Alright, MY definition of innovation is different to the one in the dictionary. I am not invalidating anyone's opinion by suggesting that an innovation has to be good to be innovative. Remember what I said originally? "A throw-away feature that only a handful of people will ever use properly is not what I call innovation". In order for something to be truly innovative, it must catch on like a refrigerator or else it's just a failed invention. That's what I think. I understand that the dictionary definition doesn't mention anything about commercial success and I'm not saying it's wrong; I just have my own personal criteria.
Right, and if you have your own personal criteria then you can't use that to argue against someone else using the standard definition of innovation.
And I do remember what you said originally, and it's oddly not what you just quoted. It's this.
Don't try and rewrite history to look like you were being honest and forthright all along, we can see the posts.
You're using functionally different meanings of "innovate", and you're the only one that knows it because everyone else just assumes in good faith that you mean what you say. You're deliberately obfuscating in order to try and win the argument, hoping that nobody challenges you on it.

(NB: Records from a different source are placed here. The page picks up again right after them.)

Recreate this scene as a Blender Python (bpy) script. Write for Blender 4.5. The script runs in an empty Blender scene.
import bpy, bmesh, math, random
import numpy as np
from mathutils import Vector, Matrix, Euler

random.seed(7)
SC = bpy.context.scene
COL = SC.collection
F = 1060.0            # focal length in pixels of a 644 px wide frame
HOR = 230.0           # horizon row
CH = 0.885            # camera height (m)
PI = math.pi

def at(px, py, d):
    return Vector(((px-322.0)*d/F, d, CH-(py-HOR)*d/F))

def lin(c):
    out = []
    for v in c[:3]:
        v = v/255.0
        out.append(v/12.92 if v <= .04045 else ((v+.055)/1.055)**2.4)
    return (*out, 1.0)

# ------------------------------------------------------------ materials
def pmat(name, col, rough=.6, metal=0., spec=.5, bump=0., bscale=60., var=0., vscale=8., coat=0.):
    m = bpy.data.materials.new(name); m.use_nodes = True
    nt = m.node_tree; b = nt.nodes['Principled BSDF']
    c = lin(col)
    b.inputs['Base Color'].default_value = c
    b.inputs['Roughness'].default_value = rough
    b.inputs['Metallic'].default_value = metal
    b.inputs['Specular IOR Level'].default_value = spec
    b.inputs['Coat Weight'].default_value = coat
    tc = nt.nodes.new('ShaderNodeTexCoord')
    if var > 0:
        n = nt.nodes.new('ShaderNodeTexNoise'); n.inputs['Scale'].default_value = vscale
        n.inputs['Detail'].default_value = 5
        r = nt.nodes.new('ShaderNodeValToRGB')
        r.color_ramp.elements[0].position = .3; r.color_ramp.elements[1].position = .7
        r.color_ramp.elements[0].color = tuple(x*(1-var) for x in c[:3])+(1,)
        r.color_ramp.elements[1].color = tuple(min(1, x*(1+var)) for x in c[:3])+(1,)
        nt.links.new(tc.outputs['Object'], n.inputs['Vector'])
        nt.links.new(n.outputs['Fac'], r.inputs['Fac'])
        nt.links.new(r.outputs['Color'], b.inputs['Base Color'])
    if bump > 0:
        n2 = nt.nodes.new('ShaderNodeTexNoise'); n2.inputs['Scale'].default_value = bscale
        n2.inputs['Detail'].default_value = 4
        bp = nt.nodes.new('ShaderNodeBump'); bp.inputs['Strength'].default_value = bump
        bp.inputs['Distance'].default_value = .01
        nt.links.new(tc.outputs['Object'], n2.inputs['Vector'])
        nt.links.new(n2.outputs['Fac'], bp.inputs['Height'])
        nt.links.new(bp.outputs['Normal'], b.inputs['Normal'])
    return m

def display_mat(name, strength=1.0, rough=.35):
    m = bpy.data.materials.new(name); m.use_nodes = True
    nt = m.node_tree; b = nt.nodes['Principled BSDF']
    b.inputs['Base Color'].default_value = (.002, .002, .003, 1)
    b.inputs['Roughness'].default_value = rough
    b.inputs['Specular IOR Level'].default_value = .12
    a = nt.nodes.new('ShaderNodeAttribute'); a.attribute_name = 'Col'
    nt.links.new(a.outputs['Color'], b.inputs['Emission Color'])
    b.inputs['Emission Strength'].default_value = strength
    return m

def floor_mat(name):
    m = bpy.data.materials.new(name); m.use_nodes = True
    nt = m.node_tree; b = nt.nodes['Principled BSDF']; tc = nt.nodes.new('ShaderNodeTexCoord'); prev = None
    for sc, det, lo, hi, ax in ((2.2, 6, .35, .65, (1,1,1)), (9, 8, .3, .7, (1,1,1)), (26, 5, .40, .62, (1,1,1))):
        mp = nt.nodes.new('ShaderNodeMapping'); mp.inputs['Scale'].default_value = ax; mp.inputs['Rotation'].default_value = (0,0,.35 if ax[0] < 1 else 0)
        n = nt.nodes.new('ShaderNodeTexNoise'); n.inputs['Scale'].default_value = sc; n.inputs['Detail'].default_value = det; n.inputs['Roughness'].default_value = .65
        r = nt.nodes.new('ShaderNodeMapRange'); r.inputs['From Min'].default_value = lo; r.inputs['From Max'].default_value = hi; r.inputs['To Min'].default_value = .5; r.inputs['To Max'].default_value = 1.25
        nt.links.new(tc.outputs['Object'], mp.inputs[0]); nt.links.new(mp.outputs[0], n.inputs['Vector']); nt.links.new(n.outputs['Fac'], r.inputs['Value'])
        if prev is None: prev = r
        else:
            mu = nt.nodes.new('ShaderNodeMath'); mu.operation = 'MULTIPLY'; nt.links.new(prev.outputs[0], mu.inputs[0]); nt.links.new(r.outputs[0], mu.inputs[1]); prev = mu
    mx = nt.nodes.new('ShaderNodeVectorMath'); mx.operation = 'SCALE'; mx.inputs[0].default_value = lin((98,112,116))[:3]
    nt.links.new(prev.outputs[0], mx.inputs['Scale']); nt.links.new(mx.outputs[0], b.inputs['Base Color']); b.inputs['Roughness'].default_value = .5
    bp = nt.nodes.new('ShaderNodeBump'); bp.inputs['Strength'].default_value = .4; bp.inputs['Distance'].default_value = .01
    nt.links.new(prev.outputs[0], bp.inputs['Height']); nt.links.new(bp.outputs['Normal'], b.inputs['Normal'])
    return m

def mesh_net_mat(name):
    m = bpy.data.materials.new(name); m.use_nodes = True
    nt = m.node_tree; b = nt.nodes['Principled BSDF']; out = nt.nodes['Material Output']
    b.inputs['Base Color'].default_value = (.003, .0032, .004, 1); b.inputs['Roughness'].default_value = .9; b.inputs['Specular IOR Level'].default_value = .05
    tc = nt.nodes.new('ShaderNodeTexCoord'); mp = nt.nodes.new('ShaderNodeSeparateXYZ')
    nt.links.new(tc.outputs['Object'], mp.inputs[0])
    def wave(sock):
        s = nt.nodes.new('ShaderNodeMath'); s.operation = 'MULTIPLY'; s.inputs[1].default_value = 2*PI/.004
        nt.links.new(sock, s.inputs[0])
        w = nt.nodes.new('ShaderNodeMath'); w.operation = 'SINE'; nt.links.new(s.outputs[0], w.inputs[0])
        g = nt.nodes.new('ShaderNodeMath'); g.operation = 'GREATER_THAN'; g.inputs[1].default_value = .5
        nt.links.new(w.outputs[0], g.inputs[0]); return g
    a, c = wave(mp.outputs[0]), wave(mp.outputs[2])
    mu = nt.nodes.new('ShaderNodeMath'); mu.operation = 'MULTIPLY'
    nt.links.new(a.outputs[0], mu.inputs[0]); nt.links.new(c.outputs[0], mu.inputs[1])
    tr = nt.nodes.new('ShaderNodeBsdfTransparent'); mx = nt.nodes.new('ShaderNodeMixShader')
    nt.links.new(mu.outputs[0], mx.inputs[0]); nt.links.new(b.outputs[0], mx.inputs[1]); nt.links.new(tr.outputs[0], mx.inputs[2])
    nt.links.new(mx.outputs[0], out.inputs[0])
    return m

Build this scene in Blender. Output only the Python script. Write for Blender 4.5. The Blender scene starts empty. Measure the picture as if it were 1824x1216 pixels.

Then when challenged, you spent multiple posts over two pages trying to assert your definition of "innovate" as correct before
finally admitting that this is only your personal opinion and that actually "innovate" doesn't mean what you claim. Don't play like you meant this to be understood as just your opinion all along, you absolutely didn't and you've been backed into taking this position because it's the only thing available to you other than admitting you were wrong.
A handful doesn't mean none.
If you want to play silly word games then "that people won't use" doesn't mean all people, it just means some.
However, a reasonable person can read both your and my statements as referring to a feature with functionality that is of very limited use to the user base as a whole, and that would be a correct interpretation with no discrepancy.
It is and I still stand by that for the reasons I mentioned.
So you previously stated that Polyphony could please everyone in GT7 by adding a DEDICATED offline career and online modes plus a Livery Editor, Course Maker, Scapes and B-Spec. That seems like a reasonable opinion. Many would agree, and even those who wouldn't can probably see where you're coming from.
You're now maintaining that all those are not throw-away, except for the Course Maker which you have flip-flopped on and decided is throw away because in your opinion not enough people will use it based on no data whatsoever. In fact, despite the Course Maker in GT6 being
visibly pretty popular on GTP at least. And mod maps being popular in games like Assetto Corsa and other PC sims. And Trackmania, a much smaller game than Gran Turismo, releasing a new community made Track of the Day every single day.
And definitely nothing to do with it undermining your position that there's nothing left for Polyphony to innovate on. Which is still daft even after your revisionism. The idea that there's nothing new
and good that Polyphony could add to Gran Turismo is just as laughable as the idea that there's nothing new to add at all.